Material to process:
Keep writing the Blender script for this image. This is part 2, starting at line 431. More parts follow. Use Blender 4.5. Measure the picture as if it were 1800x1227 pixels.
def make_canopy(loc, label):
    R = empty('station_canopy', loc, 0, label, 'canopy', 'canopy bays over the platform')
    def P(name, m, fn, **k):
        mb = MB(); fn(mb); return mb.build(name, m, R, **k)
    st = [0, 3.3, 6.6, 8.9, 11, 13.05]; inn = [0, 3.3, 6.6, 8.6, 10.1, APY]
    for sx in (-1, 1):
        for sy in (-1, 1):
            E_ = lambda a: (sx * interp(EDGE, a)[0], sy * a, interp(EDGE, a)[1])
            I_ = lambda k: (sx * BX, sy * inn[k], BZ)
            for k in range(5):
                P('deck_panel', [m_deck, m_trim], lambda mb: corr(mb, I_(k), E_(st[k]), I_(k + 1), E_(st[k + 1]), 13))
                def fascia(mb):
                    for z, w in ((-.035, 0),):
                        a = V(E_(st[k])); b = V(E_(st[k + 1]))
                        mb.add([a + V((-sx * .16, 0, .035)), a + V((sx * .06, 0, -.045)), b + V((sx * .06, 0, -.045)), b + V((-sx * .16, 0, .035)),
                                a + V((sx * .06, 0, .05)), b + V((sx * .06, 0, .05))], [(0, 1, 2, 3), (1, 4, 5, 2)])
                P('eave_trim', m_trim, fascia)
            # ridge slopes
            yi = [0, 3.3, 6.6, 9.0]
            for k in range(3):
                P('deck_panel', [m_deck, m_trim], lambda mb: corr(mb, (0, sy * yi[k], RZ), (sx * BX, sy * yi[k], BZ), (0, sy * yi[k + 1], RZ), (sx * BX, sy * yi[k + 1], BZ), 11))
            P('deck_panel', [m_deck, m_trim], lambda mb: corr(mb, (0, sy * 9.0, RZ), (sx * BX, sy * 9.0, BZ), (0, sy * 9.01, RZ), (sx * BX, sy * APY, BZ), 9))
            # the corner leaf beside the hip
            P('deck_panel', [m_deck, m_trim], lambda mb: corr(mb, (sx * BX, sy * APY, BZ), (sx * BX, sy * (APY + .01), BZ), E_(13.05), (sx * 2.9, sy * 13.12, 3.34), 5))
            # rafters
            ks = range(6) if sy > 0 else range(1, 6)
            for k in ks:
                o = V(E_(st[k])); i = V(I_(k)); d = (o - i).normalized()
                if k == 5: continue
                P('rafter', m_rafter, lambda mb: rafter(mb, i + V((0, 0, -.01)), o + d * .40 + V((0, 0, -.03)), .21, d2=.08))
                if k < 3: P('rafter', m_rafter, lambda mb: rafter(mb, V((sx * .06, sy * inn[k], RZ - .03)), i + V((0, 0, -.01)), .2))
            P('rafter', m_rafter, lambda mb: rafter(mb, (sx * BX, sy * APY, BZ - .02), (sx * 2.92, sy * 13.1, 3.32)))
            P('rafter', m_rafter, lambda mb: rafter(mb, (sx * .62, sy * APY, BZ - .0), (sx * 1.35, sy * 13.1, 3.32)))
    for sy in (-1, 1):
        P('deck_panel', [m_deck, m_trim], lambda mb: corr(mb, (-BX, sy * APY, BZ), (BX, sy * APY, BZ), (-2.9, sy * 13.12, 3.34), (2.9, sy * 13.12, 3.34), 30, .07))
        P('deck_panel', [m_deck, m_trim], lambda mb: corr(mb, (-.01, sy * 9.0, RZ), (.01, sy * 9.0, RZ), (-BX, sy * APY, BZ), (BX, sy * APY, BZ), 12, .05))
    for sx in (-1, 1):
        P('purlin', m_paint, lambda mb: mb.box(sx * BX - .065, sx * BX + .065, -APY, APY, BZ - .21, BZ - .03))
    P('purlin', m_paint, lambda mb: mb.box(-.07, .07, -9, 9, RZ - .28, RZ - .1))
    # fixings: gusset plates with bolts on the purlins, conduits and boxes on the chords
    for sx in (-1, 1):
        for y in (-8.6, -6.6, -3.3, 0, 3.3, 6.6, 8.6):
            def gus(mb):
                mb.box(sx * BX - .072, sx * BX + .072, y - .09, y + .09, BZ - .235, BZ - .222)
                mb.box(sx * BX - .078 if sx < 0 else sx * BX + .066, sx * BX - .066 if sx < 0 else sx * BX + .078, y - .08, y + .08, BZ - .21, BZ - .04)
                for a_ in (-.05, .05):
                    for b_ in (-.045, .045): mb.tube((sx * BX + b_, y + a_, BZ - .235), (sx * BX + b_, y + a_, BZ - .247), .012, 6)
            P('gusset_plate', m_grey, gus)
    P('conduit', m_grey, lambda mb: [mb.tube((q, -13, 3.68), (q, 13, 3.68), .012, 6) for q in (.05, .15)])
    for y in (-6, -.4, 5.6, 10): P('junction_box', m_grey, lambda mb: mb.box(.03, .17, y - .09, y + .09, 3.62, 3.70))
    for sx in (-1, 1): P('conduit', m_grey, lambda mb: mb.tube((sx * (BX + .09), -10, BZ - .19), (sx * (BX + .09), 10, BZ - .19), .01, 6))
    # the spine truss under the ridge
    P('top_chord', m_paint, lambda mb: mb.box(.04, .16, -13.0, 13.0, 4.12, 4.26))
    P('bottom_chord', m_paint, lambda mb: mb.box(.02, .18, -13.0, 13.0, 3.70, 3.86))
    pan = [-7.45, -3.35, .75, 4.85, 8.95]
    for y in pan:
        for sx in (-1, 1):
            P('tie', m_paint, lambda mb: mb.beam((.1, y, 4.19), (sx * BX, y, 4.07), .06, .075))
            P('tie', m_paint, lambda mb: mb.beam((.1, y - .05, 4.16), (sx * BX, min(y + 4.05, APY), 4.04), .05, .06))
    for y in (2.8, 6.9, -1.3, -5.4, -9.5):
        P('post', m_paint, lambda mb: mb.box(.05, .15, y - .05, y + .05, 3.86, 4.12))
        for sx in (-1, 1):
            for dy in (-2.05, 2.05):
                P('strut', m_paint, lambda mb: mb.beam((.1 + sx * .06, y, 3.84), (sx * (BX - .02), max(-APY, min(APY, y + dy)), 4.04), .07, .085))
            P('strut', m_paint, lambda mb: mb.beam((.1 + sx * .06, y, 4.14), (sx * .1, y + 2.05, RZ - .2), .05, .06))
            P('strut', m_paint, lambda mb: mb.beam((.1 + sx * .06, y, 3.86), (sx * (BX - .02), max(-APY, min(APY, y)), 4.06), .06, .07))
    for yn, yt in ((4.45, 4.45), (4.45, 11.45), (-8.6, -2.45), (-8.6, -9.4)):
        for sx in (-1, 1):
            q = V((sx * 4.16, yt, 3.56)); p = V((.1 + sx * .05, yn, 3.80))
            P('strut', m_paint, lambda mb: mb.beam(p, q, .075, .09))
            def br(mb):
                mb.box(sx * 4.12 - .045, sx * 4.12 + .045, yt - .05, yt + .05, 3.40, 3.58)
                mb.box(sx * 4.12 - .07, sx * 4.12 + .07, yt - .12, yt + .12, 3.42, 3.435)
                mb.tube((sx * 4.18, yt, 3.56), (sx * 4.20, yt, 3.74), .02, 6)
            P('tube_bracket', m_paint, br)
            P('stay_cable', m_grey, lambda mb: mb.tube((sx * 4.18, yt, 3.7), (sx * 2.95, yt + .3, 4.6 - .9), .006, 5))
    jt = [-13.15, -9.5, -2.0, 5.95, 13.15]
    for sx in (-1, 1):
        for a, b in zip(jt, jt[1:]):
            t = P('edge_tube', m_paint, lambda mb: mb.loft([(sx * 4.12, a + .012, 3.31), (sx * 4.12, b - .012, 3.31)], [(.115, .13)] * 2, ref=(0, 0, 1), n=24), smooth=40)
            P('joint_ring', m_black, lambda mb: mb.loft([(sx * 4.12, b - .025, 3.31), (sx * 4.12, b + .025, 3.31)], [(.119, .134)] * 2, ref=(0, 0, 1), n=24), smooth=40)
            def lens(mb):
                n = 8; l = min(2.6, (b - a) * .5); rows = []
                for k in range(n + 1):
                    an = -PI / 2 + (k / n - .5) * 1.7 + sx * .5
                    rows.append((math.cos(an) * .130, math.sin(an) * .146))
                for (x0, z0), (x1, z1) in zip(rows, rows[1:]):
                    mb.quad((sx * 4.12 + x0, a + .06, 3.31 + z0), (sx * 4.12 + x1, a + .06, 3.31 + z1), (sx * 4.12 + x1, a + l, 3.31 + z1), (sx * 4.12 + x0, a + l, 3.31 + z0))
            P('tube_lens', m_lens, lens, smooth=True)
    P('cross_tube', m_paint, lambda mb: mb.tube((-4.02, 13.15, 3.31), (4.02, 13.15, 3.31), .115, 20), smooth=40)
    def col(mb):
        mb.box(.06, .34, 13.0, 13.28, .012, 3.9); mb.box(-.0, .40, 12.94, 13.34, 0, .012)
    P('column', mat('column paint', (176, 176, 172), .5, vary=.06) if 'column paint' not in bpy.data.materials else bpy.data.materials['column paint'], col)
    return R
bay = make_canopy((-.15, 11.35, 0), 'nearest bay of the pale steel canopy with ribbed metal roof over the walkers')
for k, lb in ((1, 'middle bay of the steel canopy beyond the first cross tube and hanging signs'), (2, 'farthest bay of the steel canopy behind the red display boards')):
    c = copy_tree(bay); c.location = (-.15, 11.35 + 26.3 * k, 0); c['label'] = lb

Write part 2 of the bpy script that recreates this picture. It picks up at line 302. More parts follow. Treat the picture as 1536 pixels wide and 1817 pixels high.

Problem: Find the string "follow" in the records, then copy each line where it occurs.

Output for this exercise:
Keep writing the Blender script for this image. This is part 2, starting at line 431. More parts follow. Use Blender 4.5. Measure the picture as if it were 1800x1227 pixels.
Write part 2 of the bpy script that recreates this picture. It picks up at line 302. More parts follow. Treat the picture as 1536 pixels wide and 1817 pixels high.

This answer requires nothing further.